Chief Strategies Officer Yash Morimoto says he doesn’t expect “a universal need” to increase every staff and faculty member’s pay to emerge from the compensation study, and instead anticipates specific specialties will likely be targeted.
“There’s certain fields—like nursing, for example—that it’s difficult for us to compete at the same level, but there’s other jobs at SFCC we think are probably appropriate,” Morimoto says. “That’s one of the reasons we wanted to do a salary study: to figure out which of the jobs are lower compared to our peers, our local market.”
Rowley notes the community college has “always struggled with pay,” and that she finds it unlikely the college will be able to “totally change the whole scale” for faculty and staff pay. However, she emphasizes that faculty and staff members have been involved in the process of hiring the firm, and that a committee of them selected Bolton Partners for the study.
“It’s really important for all of us that there’s buy-in for who we choose, and that way, we get to ask questions and things like that and feel like we’ve really selected the best vendor for us,” she says.
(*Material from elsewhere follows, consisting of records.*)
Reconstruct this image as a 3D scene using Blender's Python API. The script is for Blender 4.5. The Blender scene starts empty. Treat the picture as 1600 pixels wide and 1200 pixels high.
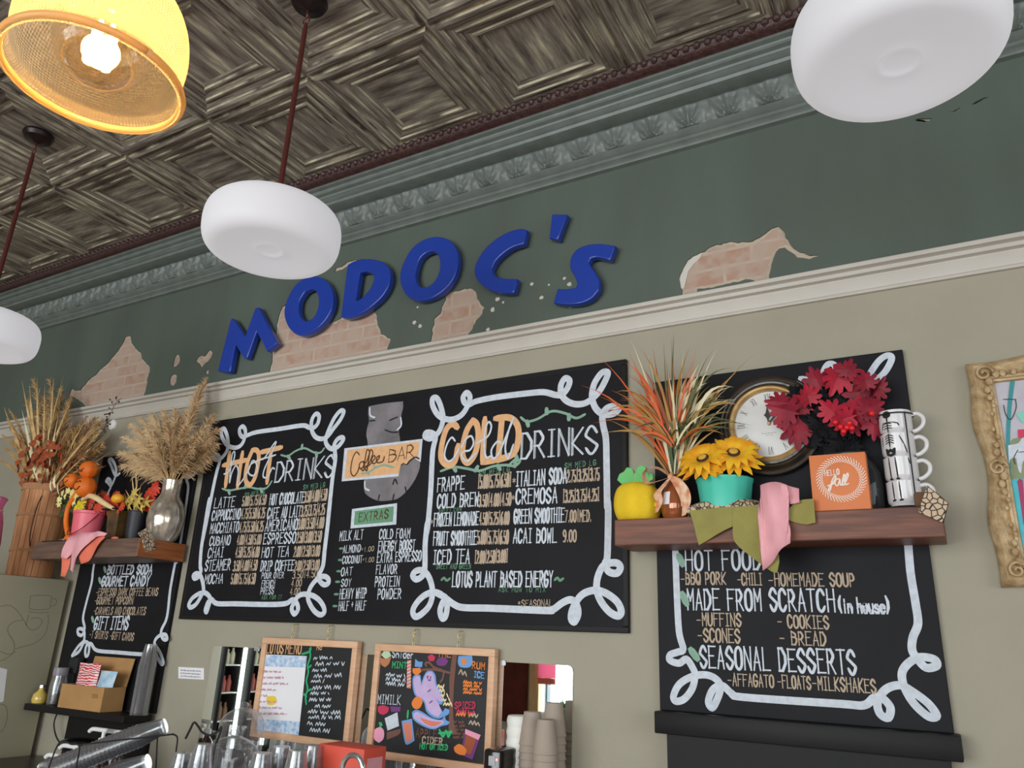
import bpy, bmesh, math, random
from mathutils import Vector, Matrix
random.seed(7)
SC = bpy.context.scene
COL = SC.collection
# ------------------------------------------------------------------ camera
YAW, PITCH, ROLL, FPX = -0.52926, 0.32730, 0.041363, 1190.0
CAM = Vector((0.0, -2.7, 1.6))
FW = Vector((math.sin(YAW)*math.cos(PITCH), math.cos(YAW)*math.cos(PITCH), math.sin(PITCH)))
_r = Vector((math.cos(YAW), -math.sin(YAW), 0)); _u = _r.cross(FW)
RT = _r*math.cos(ROLL) + _u*math.sin(ROLL); UP = -_r*math.sin(ROLL) + _u*math.cos(ROLL)
cd = bpy.data.cameras.new('camera'); cam = bpy.data.objects.new('camera', cd); COL.objects.link(cam)
mw = Matrix((RT, UP, -FW)).transposed().to_4x4(); mw.translation = CAM; cam.matrix_world = mw
cd.sensor_fit = 'HORIZONTAL'; cd.sensor_width = 36; cd.lens = 36*FPX/1600; cd.clip_start = 0.05
SC.camera = cam
# ------------------------------------------------------------------ view, world, daylight
vs = SC.view_settings; vs.view_transform = 'Standard'; vs.look = 'None'; vs.gamma = 1.0; vs.use_curve_mapping = False
vs.exposure = 0.0
wd = bpy.data.worlds.new('world'); SC.world = wd; wd.use_nodes = True
wd.node_tree.nodes['Background'].inputs[0].default_value = (0.80, 0.90, 1.0, 1)
wd.node_tree.nodes['Background'].inputs[1].default_value = 1.0
def area(name, loc, rot, sx, sy, power, colr):
    l = bpy.data.lights.new(name, 'AREA'); l.shape = 'RECTANGLE'; l.size = sx; l.size_y = sy; l.energy = power; l.color = colr
    o = bpy.data.objects.new(name, l); COL.objects.link(o); o.location = loc; o.rotation_euler = rot
    return o
# daylight arriving through the shop windows behind the camera (front wall y=-7) and the side windows
area('front_window_daylight', (-3.15, -7.25, 1.95), (math.pi/2, 0, 0), 3.7, 2.9, 285, (1.0, 0.985, 0.955))
area('front_window_daylight', (.58, -7.25, 1.95), (math.pi/2, 0, 0), 3.7, 2.9, 155, (0.985, 0.985, 1.0))
area('side_window_daylight', (3.75, -4.2, 2.0), (math.pi/2, 0, math.pi/2), 4.2, 2.7, 160, (0.98, 0.985, 1.0))

# ------------------------------------------------------------------ helpers
def ray(x, y): return FW + RT*((x-800)/FPX) - UP*((y-600)/FPX)
def P(x, y, Y=0.0):                      # the point seen at (x, y) on the vertical plane at depth Y in front of the wall
    d = ray(x, y); return CAM + d*((Y-CAM.y)/d.y)
def PX(x, y, X): d = ray(x, y); return CAM + d*((X-CAM.x)/d.x)
def PZ(x, y, Z): d = ray(x, y); return CAM + d*((Z-CAM.z)/d.z)
def mpp(p): return (Vector(p)-CAM).dot(FW)/FPX
def hw(p):                                # horizontal metres per pixel across the line of sight
    v = Vector(p)-CAM; a = math.atan2(v.dot(RT), v.dot(FW)); return mpp(p)*math.cos(a)
def lin(c):
    c = c/255.0
    return c/12.92 if c <= 0.04045 else ((c+0.055)/1.055)**2.4
GAIN = 1.28
def col(r, g, b, k=None):
    k = GAIN if k is None else k
    return tuple(min(0.93, lin(v)*k) for v in (r, g, b))
MATS = {}
def nmat(name):
    m = bpy.data.materials.new(name); m.use_nodes = True; MATS[name] = m
    return m, m.node_tree.nodes, m.node_tree.links, m.node_tree.nodes['Principled BSDF']
def mat(name, rgb, rough=0.6, metal=0.0, var=0.0, vs_=8.0, bump=0.0, bs=30.0, coat=0.0, spec=0.5, rgb2=None, stretch=None, k=None, sub=0.0, trans=0.0):
    if name in MATS: return MATS[name]
    m, N, L, B = nmat(name)
    c = col(*rgb, k=k)
    B.inputs['Base Color'].default_value = (*c, 1); B.inputs['Roughness'].default_value = rough; B.inputs['Metallic'].default_value = metal
    B.inputs['Coat Weight'].default_value = coat; B.inputs['Specular IOR Level'].default_value = spec
    if trans: B.inputs['Transmission Weight'].default_value = trans
    if var or rgb2 or bump:
        tc = N.new('ShaderNodeTexCoord'); mp = N.new('ShaderNodeMapping'); L.new(tc.outputs['Object'], mp.inputs[0])
        if stretch: mp.inputs['Scale'].default_value = stretch
    if var or rgb2:
        nz = N.new('ShaderNodeTexNoise'); nz.inputs['Scale'].default_value = vs_; nz.inputs['Detail'].default_value = 6
        L.new(mp.outputs[0], nz.inputs[0])
        rp = N.new('ShaderNodeValToRGB'); L.new(nz.outputs[0], rp.inputs[0])
        c2 = col(*rgb2, k=k) if rgb2 else tuple(v*(1-var) for v in c)
        c1 = c if rgb2 else tuple(min(.95, v*(1+var*0.5)) for v in c)
        rp.color_ramp.elements[0].position = 0.33; rp.color_ramp.elements[1].position = 0.67
        rp.color_ramp.elements[0].color = (*c2, 1); rp.color_ramp.elements[1].color = (*c1, 1)
        L.new(rp.outputs[0], B.inputs['Base Color'])
    if bump:
        bz = N.new('ShaderNodeTexNoise'); bz.inputs['Scale'].default_value = bs; bz.inputs['Detail'].default_value = 4
        L.new(mp.outputs[0], bz.inputs[0])
        bp = N.new('ShaderNodeBump'); bp.inputs['Strength'].default_value = bump; bp.inputs['Distance'].default_value = 0.01
        L.new(bz.outputs[0], bp.inputs['Height']); L.new(bp.outputs[0], B.inputs['Normal'])
    return m
def glass(name, rgb=(255, 255, 255), clear=0.8, rough=0.05):    # thin clear plastic / glass: part see-through, part gloss
    if name in MATS: return MATS[name]
    m, N, L, B = nmat(name); N.remove(B)
    t = N.new('ShaderNodeBsdfTransparent'); t.inputs[0].default_value = (*[lin(v) for v in rgb], 1)
    g = N.new('ShaderNodeBsdfPrincipled'); g.inputs['Base Color'].default_value = (*[lin(v)*.85 for v in rgb], 1); g.inputs['Roughness'].default_value = rough
    lw = N.new('ShaderNodeLayerWeight'); lw.inputs[0].default_value = 0.35
    mr = N.new('ShaderNodeMapRange'); mr.inputs['To Min'].default_value = 1-clear; mr.inputs['To Max'].default_value = 1.0
    L.new(lw.outputs['Facing'], mr.inputs[0])
    mx = N.new('ShaderNodeMixShader'); L.new(mr.outputs[0], mx.inputs[0]); L.new(t.outputs[0], mx.inputs[1]); L.new(g.outputs[0], mx.inputs[2])
    L.new(mx.outputs[0], N['Material Output'].inputs[0]); return m
def clearplastic(name, clear=.86, rough=.09, tint=(245, 246, 248), milk=.5):   # nested cups and covers: mostly see-through with silvery gloss
    if name in MATS: return MATS[name]
    m, N, L, B = nmat(name); N.remove(B)
    t = N.new('ShaderNodeBsdfTransparent'); t.inputs[0].default_value = (*[lin(v) for v in tint], 1)
    g = N.new('ShaderNodeBsdfGlossy'); g.inputs[0].default_value = (.95, .95, .96, 1); g.inputs['Roughness'].default_value = rough
    d = N.new('ShaderNodeBsdfTranslucent'); d.inputs[0].default_value = (.9, .9, .92, 1)
    gd = N.new('ShaderNodeMixShader'); gd.inputs[0].default_value = milk; L.new(g.outputs[0], gd.inputs[1]); L.new(d.outputs[0], gd.inputs[2])
    lw = N.new('ShaderNodeLayerWeight'); lw.inputs[0].default_value = 0.3
    mr = N.new('ShaderNodeMapRange'); mr.inputs['To Min'].default_value = 1-clear; mr.inputs['To Max'].default_value = .9
    L.new(lw.outputs['Facing'], mr.inputs[0])
    mx = N.new('ShaderNodeMixShader'); L.new(mr.outputs[0], mx.inputs[0]); L.new(t.outputs[0], mx.inputs[1]); L.new(gd.outputs[0], mx.inputs[2])
    L.new(mx.outputs[0], N['Material Output'].inputs[0]); return m
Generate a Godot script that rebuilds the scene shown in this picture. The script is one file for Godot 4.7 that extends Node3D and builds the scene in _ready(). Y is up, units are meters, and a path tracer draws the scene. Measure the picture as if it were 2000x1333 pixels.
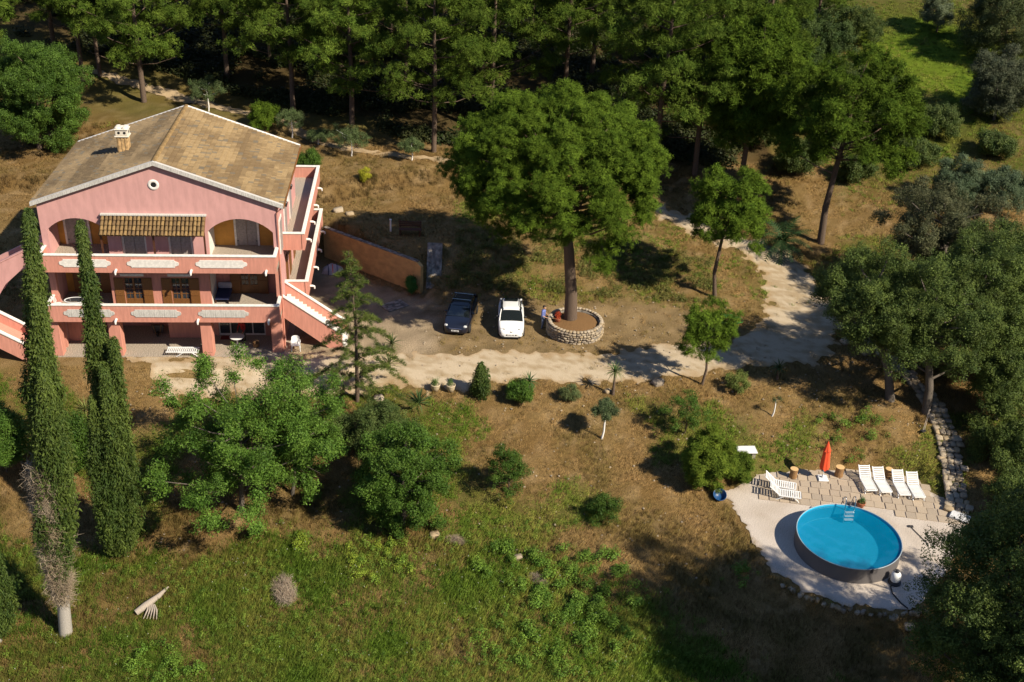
extends Node3D

# ---------------------------------------------------------------- mesh builder
class Mb:
	var v := PackedVector3Array()
	var n := PackedVector3Array()
	var c := PackedColorArray()
	var col := Color.WHITE

	func put(p: Vector3, q: Vector3) -> void:
		v.append(p)
		n.append(q)
		c.append(col)

	func tri(a: Vector3, b: Vector3, d: Vector3) -> void:
		var q := (b - a).cross(d - a).normalized()
		put(a, q)
		put(d, q)
		put(b, q)

	func quad(a: Vector3, b: Vector3, d: Vector3, e: Vector3) -> void:
		tri(a, b, d)
		tri(a, d, e)

	func quad_n(p: Array, q: Array) -> void:
		for k in [0, 2, 1, 0, 3, 2]:
			put(p[k], q[k])

	# box between two corners, edges chamfered by r
	func box(lo: Vector3, hi: Vector3, r := 0.0, xf := Transform3D.IDENTITY) -> void:
		var ce := (lo + hi) * 0.5
		var h := (hi - lo) * 0.5
		h = h.abs()
		r = minf(r, minf(h.x, minf(h.y, h.z)) * 0.9)
		for ax in 3:
			var b := (ax + 1) % 3
			var d := (ax + 2) % 3
			for s in [-1.0, 1.0]:
				var q: Array = []
				for t in [[-1, -1], [1, -1], [1, 1], [-1, 1]]:
					var p := Vector3.ZERO
					p[ax] = s * h[ax]
					p[b] = t[0] * (h[b] - r)
					p[d] = t[1] * (h[d] - r)
					q.append(xf * (ce + p))
				if s > 0:
					quad(q[0], q[1], q[2], q[3])
				else:
					quad(q[3], q[2], q[1], q[0])
		if r <= 0.0:
			return
		for ax in 3:
			var b := (ax + 1) % 3
			var d := (ax + 2) % 3
			for s in [-1.0, 1.0]:
				for t in [-1.0, 1.0]:
					var q: Array = []
					for e in [[0, -1], [1, -1], [1, 1], [0, 1]]:
						var p := Vector3.ZERO
						p[ax] = e[1] * (h[ax] - r)
						p[b] = s * (h[b] - (r if e[0] == 1 else 0.0))
						p[d] = t * (h[d] - (0.0 if e[0] == 1 else r))
						q.append(xf * (ce + p))
					if s * t > 0:
						quad(q[3], q[2], q[1], q[0])
					else:
						quad(q[0], q[1], q[2], q[3])
		for s in [-1.0, 1.0]:
			for t in [-1.0, 1.0]:
				for u in [-1.0, 1.0]:
					var sg := Vector3(s, t, u)
					var a := xf * (ce + sg * (h - Vector3(0, r, r)))
					var b2 := xf * (ce + sg * (h - Vector3(r, 0, r)))
					var d2 := xf * (ce + sg * (h - Vector3(r, r, 0)))
					if s * t * u > 0:
						tri(a, b2, d2)
					else:
						tri(a, d2, b2)

	# smooth skin over rings of points, each ring the same count
	func skin(rings: Array, closed := true, caps := false) -> void:
		var m: int = rings[0].size()
		var nn: Array = []
		for i in rings.size():
			var row: Array = []
			for j in m:
				var pa: Vector3 = rings[mini(i + 1, rings.size() - 1)][j] - rings[maxi(i - 1, 0)][j]
				var j0 := (j - 1 + m) % m if closed else maxi(j - 1, 0)
				var j1 := (j + 1) % m if closed else mini(j + 1, m - 1)
				var pb: Vector3 = rings[i][j1] - rings[i][j0]
				var q := pb.cross(pa)
				if q.length() < 1e-9:
					var pc: Vector3 = rings[mini(i + 1, rings.size() - 1)][j1] - rings[mini(i + 1, rings.size() - 1)][j0]
					var pd: Vector3 = rings[maxi(i - 1, 0)][j1] - rings[maxi(i - 1, 0)][j0]
					q = (pc + pd).cross(pa)
				row.append(q.normalized())
			nn.append(row)
		for i in rings.size() - 1:
			for j in (m if closed else m - 1):
				var k := (j + 1) % m
				quad_n([rings[i][j], rings[i][k], rings[i + 1][k], rings[i + 1][j]], [nn[i][j], nn[i][k], nn[i + 1][k], nn[i + 1][j]])
		if caps:
			for e in [0, rings.size() - 1]:
				var ce := Vector3.ZERO
				for p in rings[e]:
					ce += p
				ce /= m
				for j in m:
					if e == 0:
						tri(ce, rings[e][(j + 1) % m], rings[e][j])
					else:
						tri(ce, rings[e][j], rings[e][(j + 1) % m])

	func tube(pts: Array, rad: Array, sides := 8, caps := true) -> void:
		var rings: Array = []
		var side := Vector3.ZERO
		for i in pts.size():
			var d: Vector3 = (pts[mini(i + 1, pts.size() - 1)] - pts[maxi(i - 1, 0)]).normalized()
			if side == Vector3.ZERO:
				side = d.cross(Vector3.RIGHT if absf(d.x) < 0.8 else Vector3.FORWARD).normalized()
			side = (side - d * side.dot(d)).normalized()
			var up := d.cross(side)
			var ring: Array = []
			for k in sides:
				var a := TAU * k / sides
				ring.append(pts[i] + (side * cos(a) + up * sin(a)) * rad[i])
			rings.append(ring)
		skin(rings, true, caps)

	func rod(a: Vector3, b: Vector3, r: float, sides := 6) -> void:
		tube([a, b], [r, r], sides)

	# profile of (radius, height) turned about y
	func lathe(prof: Array, sides := 20, xf := Transform3D.IDENTITY) -> void:
		var rings: Array = []
		for p in prof:
			var ring: Array = []
			for k in sides:
				var a := -TAU * k / sides
				ring.append(xf * Vector3(cos(a) * p.x, p.y, sin(a) * p.x))
			rings.append(ring)
		skin(rings)

	# outline in x,y pushed from z0 to z1
	func prism(poly: PackedVector2Array, z0: float, z1: float, xf := Transform3D.IDENTITY) -> void:
		var pl := poly
		if Geometry2D.is_polygon_clockwise(pl):
			pl = poly.duplicate()
			pl.reverse()
		# Godot calls a polygon clockwise in y-down axes
		var idx := Geometry2D.triangulate_polygon(pl)
		for k in range(0, idx.size(), 3):
			var a := pl[idx[k]]
			var b := pl[idx[k + 1]]
			var d := pl[idx[k + 2]]
			if (b - a).cross(d - a) < 0:
				var t := b
				b = d
				d = t
			tri(xf * Vector3(a.x, a.y, z1), xf * Vector3(b.x, b.y, z1), xf * Vector3(d.x, d.y, z1))
			tri(xf * Vector3(a.x, a.y, z0), xf * Vector3(d.x, d.y, z0), xf * Vector3(b.x, b.y, z0))
		var area := 0.0
		for k in pl.size():
			area += pl[k].cross(pl[(k + 1) % pl.size()])
		for k in pl.size():
			var a := pl[k]
			var b := pl[(k + 1) % pl.size()]
			if area < 0:
				var t := a
				a = b
				b = t
			quad(xf * Vector3(a.x, a.y, z0), xf * Vector3(b.x, b.y, z0), xf * Vector3(b.x, b.y, z1), xf * Vector3(a.x, a.y, z1))

	# uneven stone: a lumpy low ball
	func stone(at: Vector3, size: Vector3, rng: RandomNumberGenerator, turn := 0.0) -> void:
		var b := Basis(Vector3.UP, turn)
		var rings: Array = []
		for i in 5:
			var th := PI * (i + 0.0) / 4.0
			var ring: Array = []
			for j in 7:
				var ph := -TAU * j / 7.0
				var p := Vector3(sin(th) * cos(ph), -cos(th), sin(th) * sin(ph))
				p = p.sign() * Vector3(pow(absf(p.x), 0.45), pow(absf(p.y), 0.4), pow(absf(p.z), 0.45))
				if i > 0 and i < 4:
					p *= rng.randf_range(0.82, 1.1)
				ring.append(at + b * (p * size * 0.5))
			rings.append(ring)
		skin(rings)

	func mesh() -> ArrayMesh:
		var a: Array = []
		a.resize(Mesh.ARRAY_MAX)
		a[Mesh.ARRAY_VERTEX] = v
		a[Mesh.ARRAY_NORMAL] = n
		a[Mesh.ARRAY_COLOR] = c
		var m := ArrayMesh.new()
		m.add_surface_from_arrays(Mesh.PRIMITIVE_TRIANGLES, a)
		return m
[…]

In a statement, Miller, who is chair of the SFCC Faculty Senate, expresses hope that once the study is complete, the college sets a new base salary and removes the set matrix that locks faculty and staff into a certain amount of money depending on union negotiations.
“We hope, ultimately, that people are paid equitably to what peer institutions are making, if not a little bit more, just because we’ve been behind for so long, these people have gone into debt to teach,” Miller says.